Why does it take weeks to get a $50,000 mortgage when you can get a $50,000 car loan in minutes? This has been the great question of my mortgage career for 21 years now. And for 21 years, it has not changed.
“Don’t let a crisis go to waste” So where’s the silver lining in any crisis? It forces change, dramatic change. Jump outside of what has always worked, because frankly, it’s not working any longer. So faced with this crisis, how should we change the mortgage process/industry.
1.) Allocate more risk, traditionally primary home loans defaulted at less than a 1% rate. We need to factor in higher default rates, which will mean higher long term interest rates on homes.
2.) More seller financing.

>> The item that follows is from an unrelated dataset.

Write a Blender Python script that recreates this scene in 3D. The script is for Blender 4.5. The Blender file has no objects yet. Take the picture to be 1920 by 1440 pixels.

Sellers and property developers need to be prepared to ‘carry paper’. The lenders will require 20%+ down. Private mortgage insurance will disappear, and the gap will need to be made up by sellers. This means that a secondary market for these notes will grow, and that many consumers and builders will have receivables in their portfolios. This is not a bad thing, just different. With new self-directed IRAs, many consumers will find seller financing an attractive investment option over the stock market.
3.) ‘Buy here, Pay Here’ the auto finance model will be require to encourage consumers to buy. Point of sale financing works for most products, and with today’s technology it should be much easier to set up a proper loan.